More alarming, when I got home I saw a panelist on MSNBC decry the negative effects of the Supreme Court’s deference to religion, citing the lack of contraception coverage resulting from the decision in the Hobby Lobby case. Even worse, award-winning court reporter Linda Greenhouse wrote in the New York Times that “tens of thousands of women have been deprived of contraceptive coverage” as a result of the Court’s ruling. Haven’t these people read the opinion? Any deprivation of insurance coverage results from NOT following the opinion.


Philip Bump, a correspondent for the Washington Post, also inappropriately denigrated Alito, in this case by claiming that his views overlap significantly with those of Rep. Marjorie Taylor Greene on issues of religious liberty. Bump’s major evidence is Alito’s comment, “There’s … [a] growing hostility to religion, or at least the traditional religious beliefs that are contrary to the new moral code that is ascendant in some sectors.” Bump sees overlap with Rep. Greene’s view: “We need to be the party of nationalism. And I’m a Christian and I say it proudly: We should be Christian nationalists.”


Bump ignores the fact that Alito expresses no nationalism in connection with his support of religion.
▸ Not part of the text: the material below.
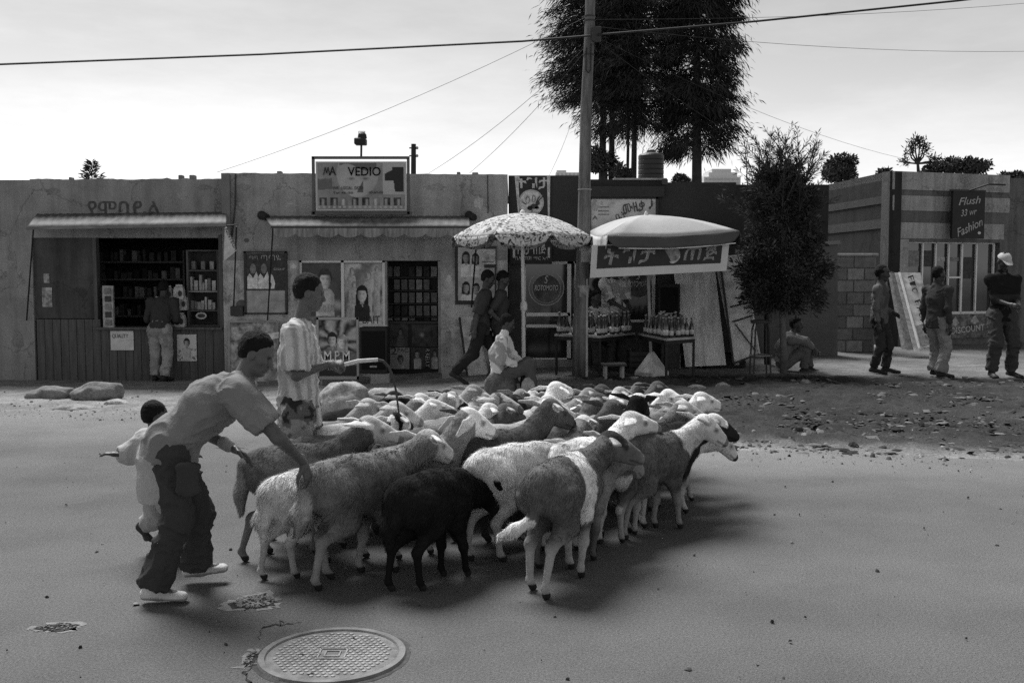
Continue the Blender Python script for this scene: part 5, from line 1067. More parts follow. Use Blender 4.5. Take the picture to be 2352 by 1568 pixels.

Nor do his remarks support giving Christians any special rights. He supports the right of Jewish prisoners to have a Torah study group, the right of Muslim women to wear headscarves, and the right of Muslim police officers to wear beards. He decries the religious persecutions overseas of Uyghurs and Yazidis. He seldom mentions the right to attend church without also mentioning synagogues, mosques, and temples.


So, one is a nationalist, the other an internationalist. One supports Christianity over all other religions, the other supports religious faiths of many kinds. One supports intolerance, the other tolerance. Associating Alito with Greene looks like an attempt, which worked on me until I read Alito’s speeches, to trash Alito through association with Greene. This promotes intolerant silo-thinking on the left. It suggests that we can ignore what Alito says because he’s just like Greene.


Other indications of promoting ignorance, intolerance, and silo-thinking on the left are disinvitations targeting right-wing (much more than left-wing) speakers at many universities, such as speakers who don’t support affirmative action or who represent the Federalist Society.


In sum, progressives should be wary of living in the kind of (mis)information silo that they rightly accuse many conservatives of inhabiting.